Indeed, in those days, sacrifice and not prayer or mystical exercises, was how Jews experienced God’s presence. Like so much else, that is reflected in the Hebrew language. The Hebrew word we translate as “sacrifice” is l’hakriv. Its root is kuf resh vet, and its root meaning is to approach or draw near. The sacrifices, though performed by priests, brought God near to all the people.

Significantly for this occasion, sacrifices were performed in the place God chose, not incidentally, the place where Abraham bound Isaac, and in the structure God had commanded us to build, the Temple in Jerusalem.

The two temples, one built in Solomon’s reign, and the other begun shortly after the exiles returned from Babylonia, and gloriously enhanced by Herod’s turn of the first millennium reconstruction, were magnificent. In second temple times, when there was a Diaspora, Jews everywhere contributed a fixed amount to maintain the temple. Rich Jews gave great sums to enhance its glory. And many Jews journeyed long distances to come to Jersualem on one or more of the pilgrimage festivals, Sukkot, Pesach, and Shavuot. In the temple the pilgrims purchased and gave the priests a bird or animal to sacrifice for them. Not only Jews but non-Jews knew about the glorious temple built on the high hill in Jerusalem. It was one of the architectural wonders of the Roman World. It was no accident that Jesus came to the Temple to preach the imminence of God’s Kingdom: for Jews the Temple was the center of the Jewish world. It is both difficult for us to appreciate and impossible for us to exaggerate the excitement Some Jews felt when they witnessed the sacrifices. In those moments, no doubt some felt that God was drawing nearer.

Jews felt that the Temple, being God’s House was indestructible. But the prophets warned that it was not. No doubt the Jewish people preserve the gorgeous and ennobling words of Jeremiah and Isaiah partly because they correctly prophesied that the First Temple would be destroyed amidst unspeakable carnage and that the people would be exiled. But no one could imagine the horror and the despair of the survivors when the Holy City that surrounded the Temple was laid waste and God’s House utterly destroyed. That awe filled grief has been captured by one of the most magnificent elegies in all of literature, and for a Jew, the greatest of them all, Eychah, the Book of Lamentations. Listen to poet’s rendering of the voice of the Holy City that sat silent:

“See, O Lord, and consider; for I am become vile. Is it nothing to you, all you that pass by? Behold and see if there be any sorrow like my sorrow, which is done to me, wherewith the Lord has afflicted me in the day of His fierce anger.

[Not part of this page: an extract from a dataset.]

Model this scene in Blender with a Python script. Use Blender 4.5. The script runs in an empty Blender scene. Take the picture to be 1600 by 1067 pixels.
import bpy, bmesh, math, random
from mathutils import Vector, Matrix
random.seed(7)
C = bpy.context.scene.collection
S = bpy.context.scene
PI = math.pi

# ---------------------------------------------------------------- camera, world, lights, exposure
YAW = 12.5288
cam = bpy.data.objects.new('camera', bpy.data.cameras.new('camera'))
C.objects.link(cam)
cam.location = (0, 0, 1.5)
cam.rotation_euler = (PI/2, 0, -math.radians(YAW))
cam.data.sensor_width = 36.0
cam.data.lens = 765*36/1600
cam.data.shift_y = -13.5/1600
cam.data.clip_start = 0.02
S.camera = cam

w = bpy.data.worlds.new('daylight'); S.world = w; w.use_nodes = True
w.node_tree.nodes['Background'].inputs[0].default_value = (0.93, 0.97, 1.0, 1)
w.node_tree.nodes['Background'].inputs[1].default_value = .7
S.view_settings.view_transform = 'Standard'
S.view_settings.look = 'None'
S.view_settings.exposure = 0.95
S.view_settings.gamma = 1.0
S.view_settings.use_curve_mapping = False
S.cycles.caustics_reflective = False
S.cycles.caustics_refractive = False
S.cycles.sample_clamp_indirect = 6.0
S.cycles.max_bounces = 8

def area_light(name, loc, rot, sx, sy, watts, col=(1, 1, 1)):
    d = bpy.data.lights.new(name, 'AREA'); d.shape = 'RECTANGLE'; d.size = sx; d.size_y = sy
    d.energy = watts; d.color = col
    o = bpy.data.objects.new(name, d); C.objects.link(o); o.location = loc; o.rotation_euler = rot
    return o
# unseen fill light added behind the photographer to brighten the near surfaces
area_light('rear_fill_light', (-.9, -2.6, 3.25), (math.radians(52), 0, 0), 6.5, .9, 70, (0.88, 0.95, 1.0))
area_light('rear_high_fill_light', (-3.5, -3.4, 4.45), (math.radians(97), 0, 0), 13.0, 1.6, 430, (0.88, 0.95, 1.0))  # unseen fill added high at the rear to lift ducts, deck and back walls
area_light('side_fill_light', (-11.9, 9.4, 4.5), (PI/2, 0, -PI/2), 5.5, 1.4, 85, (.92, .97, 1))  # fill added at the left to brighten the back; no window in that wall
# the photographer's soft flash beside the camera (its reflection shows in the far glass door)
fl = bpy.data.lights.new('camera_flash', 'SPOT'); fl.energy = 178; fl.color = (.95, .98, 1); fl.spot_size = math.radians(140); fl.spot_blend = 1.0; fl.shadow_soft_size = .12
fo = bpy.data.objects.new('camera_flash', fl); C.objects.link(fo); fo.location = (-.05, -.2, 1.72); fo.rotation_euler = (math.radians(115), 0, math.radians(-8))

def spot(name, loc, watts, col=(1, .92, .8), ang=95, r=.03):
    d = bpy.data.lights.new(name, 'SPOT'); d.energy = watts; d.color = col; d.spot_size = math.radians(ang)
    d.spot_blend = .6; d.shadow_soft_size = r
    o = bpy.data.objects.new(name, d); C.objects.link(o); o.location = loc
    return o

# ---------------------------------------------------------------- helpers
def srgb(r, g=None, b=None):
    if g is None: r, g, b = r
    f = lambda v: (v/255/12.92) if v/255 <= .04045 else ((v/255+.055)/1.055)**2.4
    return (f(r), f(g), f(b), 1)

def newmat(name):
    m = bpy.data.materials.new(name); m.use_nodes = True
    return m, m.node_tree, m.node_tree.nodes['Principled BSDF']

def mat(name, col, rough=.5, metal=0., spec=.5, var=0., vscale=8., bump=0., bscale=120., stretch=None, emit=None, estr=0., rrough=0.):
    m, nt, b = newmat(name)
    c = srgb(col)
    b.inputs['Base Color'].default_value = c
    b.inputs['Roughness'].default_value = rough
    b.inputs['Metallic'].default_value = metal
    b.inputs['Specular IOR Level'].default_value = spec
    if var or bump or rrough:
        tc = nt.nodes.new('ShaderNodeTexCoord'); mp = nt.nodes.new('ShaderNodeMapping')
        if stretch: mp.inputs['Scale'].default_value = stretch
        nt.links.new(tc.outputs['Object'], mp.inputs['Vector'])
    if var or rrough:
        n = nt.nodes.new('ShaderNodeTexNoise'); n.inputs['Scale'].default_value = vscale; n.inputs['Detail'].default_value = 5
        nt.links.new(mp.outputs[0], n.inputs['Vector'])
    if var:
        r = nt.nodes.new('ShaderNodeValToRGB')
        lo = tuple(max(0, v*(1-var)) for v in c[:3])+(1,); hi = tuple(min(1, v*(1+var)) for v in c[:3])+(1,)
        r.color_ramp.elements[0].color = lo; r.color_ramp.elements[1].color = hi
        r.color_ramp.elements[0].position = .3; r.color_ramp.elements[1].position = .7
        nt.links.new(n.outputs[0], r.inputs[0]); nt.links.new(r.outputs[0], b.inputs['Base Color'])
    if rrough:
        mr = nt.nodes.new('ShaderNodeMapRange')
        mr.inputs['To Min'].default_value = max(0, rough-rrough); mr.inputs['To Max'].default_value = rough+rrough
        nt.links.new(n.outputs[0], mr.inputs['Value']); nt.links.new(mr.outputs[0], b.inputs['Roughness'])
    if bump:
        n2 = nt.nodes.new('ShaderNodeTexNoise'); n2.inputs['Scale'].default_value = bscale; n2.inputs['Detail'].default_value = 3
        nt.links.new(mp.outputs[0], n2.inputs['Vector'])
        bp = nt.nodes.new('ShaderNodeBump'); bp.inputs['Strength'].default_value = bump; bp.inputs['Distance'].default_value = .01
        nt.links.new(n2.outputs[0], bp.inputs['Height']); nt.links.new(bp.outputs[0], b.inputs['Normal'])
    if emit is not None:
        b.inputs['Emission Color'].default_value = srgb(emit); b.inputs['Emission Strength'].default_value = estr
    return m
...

From above He has sent fire into my bones and it prevails against them. He has spread a net for my feet, He has turned me back, He has made me desolate and faint all the day. The yoke of my transgressions is bound by His hand; they are wreathed and come upon my neck; he has made my strength to fail, the Lord has delivered me into their hands, from whom I am not able to rise up.”

From that first destruction at the hands of the Babylonians, almost miraculously, the Jews did rise up. But from then onward and until the coming of the Messiah, as the Prophet Zechariah tells us, we Jews have and will observe the Fast of the Ninth of Av, the date when the First Temple fell.

The Romans knew this history. Their ruthless, cruel oppression, the robbery, confiscations, and executions they visited upon the people drove the Jews mad. They turned upon each other and upon the Romans. To the end many believed that they could successfully resist the might of the Roman Army because God would never allow His temple to be destroyed. So fierce was their belief that some of the Roman soldiers shared it. But both were wrong. Perhaps by design, on the ninth of Av the Romans entered the Temple’s inner sanctuary, the Holy of Holies, committed an obscenity, and torched it. The unspeakable suffering of Jerusalem’s inhabitants had been for naught.

Would the Jewish people survive this desperate calamity, a calamity that seemed to prove that God had deserted us forever? Your presence here on a Shabbat morning provides the answer. The question is how did we do it? The detailed answer is lost in the mists of time, but we can infer some of its outlines from the Talmuds and Midrashim, the writings that preserve the ideas, perhaps even the actual words, of the first rabbis. The temple priests perforce no longer had any function. But the rabbis, some of them lineal descendants of the Pharisees, adapted some aspects of the temple ritual and replanted it in our homes and communal buildings, synagogues, as it were, and elevated fixed prayers and study to the places previously occupied by sacrifice. The economic and social underpinnings of the surviving Jewish communities are harder to tease out. But the great creative energy of our people enabled us to live on in Diaspora. Indeed the very fact of dispersion ironically helped to preserve us, for when a community was decimated, its survivors could flee to another; and the anti-Jewish killing hordes, living before globalization, and unable reach more than a fraction of us, quickly turned to other pleasures.

Thus the grief of Tisha B’av, was transferred from one temple to another, from life to poetry and then to ritual, and now to reflection as well. We should relive our grief come Monday night, and hear the cry of despair in the words and the keening wail of the Eychah trope. That grief is an antidote to arrogance and a reminder that for us and all people exultation and placidity often, perhaps always, are followed by loss and destruction. But our sadness may be leavened by the hope-filled and implicit lesson of our coming together that our forebears worked a great metamorphosis. Because of it, our religion, our memories, our people survived. Truth to tell, we live in a time not unlike the period after the destruction of the Second Temple. For the third temple, the imagined world later generations created has itself crumbled, smashed by the twin forces of holocaust and a whole new way of understanding our world and testing for truth. We call that new way science, reason, empiricism. And it is our task, yours and mine, lay people, clergy, and scholars to bring about the metamorphosis that we Jews must undergo if we are to go on remembering. May our observance of the coming Fast help us to remember and to build.